● **GIVEN INFORMATION**
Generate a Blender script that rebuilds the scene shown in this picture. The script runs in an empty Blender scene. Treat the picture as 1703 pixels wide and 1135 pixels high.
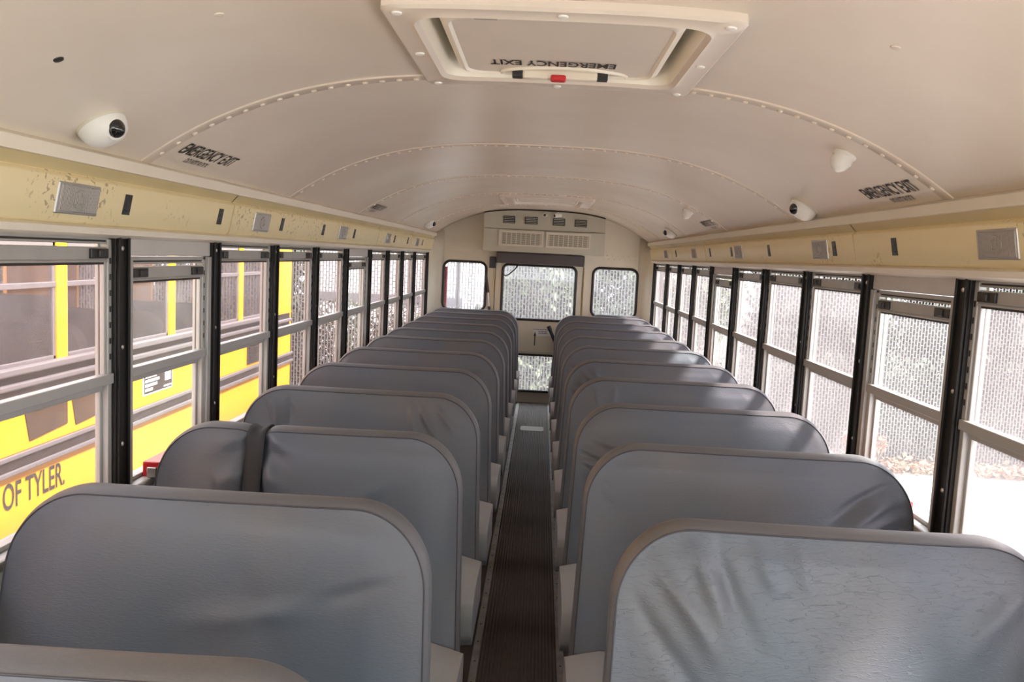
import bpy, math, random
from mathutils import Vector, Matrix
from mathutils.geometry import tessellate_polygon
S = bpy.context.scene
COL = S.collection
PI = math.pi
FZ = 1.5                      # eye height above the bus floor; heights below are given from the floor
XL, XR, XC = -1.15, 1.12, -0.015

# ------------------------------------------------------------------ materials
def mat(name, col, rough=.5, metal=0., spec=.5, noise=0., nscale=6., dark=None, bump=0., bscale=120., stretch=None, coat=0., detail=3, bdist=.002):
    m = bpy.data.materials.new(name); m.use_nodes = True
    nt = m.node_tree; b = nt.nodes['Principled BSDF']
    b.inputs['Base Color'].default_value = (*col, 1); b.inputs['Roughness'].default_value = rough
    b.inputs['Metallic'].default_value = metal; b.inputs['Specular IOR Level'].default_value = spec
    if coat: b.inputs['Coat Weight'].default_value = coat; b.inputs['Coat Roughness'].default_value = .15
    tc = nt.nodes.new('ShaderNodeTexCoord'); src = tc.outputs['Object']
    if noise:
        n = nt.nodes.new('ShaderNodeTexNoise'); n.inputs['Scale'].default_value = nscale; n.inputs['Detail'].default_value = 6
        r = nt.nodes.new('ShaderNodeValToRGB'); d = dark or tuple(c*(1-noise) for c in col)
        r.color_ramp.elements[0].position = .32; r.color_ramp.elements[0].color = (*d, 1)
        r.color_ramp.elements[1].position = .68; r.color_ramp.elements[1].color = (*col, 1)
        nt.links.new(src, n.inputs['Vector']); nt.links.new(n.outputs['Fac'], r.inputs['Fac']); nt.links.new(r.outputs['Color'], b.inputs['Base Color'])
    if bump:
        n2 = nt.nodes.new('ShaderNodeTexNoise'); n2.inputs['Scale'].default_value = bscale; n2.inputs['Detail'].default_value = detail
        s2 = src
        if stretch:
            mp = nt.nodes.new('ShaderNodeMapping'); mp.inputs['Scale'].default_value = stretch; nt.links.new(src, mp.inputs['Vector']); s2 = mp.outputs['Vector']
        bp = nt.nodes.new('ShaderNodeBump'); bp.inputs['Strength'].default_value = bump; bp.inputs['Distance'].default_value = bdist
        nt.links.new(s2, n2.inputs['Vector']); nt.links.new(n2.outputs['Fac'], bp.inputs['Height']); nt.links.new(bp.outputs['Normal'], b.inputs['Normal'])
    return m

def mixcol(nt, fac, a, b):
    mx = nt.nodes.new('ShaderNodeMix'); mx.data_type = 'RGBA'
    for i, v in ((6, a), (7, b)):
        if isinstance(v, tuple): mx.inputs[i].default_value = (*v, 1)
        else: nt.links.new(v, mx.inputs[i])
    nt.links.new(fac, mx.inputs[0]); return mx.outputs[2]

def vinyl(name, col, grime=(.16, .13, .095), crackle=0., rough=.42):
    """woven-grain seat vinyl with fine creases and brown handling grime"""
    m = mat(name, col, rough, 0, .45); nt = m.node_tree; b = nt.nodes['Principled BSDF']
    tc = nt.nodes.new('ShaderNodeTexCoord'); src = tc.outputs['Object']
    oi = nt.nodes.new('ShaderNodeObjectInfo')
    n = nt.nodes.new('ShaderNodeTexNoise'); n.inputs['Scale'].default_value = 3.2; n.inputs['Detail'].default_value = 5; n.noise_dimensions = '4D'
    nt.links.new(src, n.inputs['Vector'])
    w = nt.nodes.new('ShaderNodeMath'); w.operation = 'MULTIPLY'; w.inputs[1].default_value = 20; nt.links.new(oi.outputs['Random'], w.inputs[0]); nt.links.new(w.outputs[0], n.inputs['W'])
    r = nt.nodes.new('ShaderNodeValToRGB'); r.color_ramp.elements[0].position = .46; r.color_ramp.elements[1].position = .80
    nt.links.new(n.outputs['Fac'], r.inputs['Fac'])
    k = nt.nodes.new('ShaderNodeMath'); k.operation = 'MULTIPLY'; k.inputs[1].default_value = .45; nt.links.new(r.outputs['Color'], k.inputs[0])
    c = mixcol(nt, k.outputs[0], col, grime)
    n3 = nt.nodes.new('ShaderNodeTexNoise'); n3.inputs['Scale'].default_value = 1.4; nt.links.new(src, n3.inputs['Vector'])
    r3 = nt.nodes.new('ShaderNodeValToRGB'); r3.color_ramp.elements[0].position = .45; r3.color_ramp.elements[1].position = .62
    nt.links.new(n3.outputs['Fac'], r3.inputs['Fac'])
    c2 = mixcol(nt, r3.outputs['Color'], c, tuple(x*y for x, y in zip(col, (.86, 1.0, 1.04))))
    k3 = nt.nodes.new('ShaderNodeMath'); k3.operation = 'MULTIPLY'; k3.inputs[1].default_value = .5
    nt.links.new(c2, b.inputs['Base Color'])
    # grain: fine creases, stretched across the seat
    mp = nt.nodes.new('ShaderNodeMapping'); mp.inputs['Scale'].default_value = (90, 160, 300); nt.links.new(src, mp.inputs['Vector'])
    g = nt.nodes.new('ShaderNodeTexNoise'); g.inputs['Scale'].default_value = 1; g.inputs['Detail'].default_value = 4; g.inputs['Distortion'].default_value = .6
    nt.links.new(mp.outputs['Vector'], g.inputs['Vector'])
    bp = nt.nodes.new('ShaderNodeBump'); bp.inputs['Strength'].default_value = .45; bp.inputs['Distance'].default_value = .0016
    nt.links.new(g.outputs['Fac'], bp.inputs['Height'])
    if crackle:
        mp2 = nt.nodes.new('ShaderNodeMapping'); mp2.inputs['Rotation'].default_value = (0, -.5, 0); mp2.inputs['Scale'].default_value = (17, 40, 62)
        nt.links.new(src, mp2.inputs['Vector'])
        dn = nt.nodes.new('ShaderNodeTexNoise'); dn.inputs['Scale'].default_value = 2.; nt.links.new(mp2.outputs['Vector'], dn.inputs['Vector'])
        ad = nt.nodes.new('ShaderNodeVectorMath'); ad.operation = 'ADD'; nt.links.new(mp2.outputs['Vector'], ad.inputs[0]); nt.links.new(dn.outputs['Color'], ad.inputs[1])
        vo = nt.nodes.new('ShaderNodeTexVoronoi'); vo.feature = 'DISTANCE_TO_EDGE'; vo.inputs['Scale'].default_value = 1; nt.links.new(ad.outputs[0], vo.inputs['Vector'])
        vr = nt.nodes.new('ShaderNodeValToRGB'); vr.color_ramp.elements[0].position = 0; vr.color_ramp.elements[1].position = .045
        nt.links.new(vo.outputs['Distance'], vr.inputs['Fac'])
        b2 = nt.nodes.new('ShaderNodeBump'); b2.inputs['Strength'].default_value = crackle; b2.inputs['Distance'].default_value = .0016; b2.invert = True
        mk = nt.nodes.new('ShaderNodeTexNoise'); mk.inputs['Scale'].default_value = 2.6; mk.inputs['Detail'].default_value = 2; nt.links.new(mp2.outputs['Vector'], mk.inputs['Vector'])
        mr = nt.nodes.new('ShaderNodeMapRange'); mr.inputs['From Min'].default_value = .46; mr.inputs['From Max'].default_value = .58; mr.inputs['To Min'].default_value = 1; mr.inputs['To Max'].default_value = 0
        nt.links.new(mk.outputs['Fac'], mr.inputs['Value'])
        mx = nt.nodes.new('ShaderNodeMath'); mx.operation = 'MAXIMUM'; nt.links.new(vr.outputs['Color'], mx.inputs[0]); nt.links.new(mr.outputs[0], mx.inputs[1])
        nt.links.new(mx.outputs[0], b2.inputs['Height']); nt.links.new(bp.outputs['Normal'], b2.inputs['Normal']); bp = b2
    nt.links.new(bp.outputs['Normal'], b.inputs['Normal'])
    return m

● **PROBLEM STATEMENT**
Exactly as written, please give again the lines from the beginning of the listing through the line containing "XL, XR, XC = -1.15, 1.12, -0.015", inclusive, without any pictures.

● **CORRECT OUTPUT**
Generate a Blender script that rebuilds the scene shown in this picture. The script runs in an empty Blender scene. Treat the picture as 1703 pixels wide and 1135 pixels high.
import bpy, math, random
from mathutils import Vector, Matrix
from mathutils.geometry import tessellate_polygon
S = bpy.context.scene
COL = S.collection
PI = math.pi
FZ = 1.5                      # eye height above the bus floor; heights below are given from the floor
XL, XR, XC = -1.15, 1.12, -0.015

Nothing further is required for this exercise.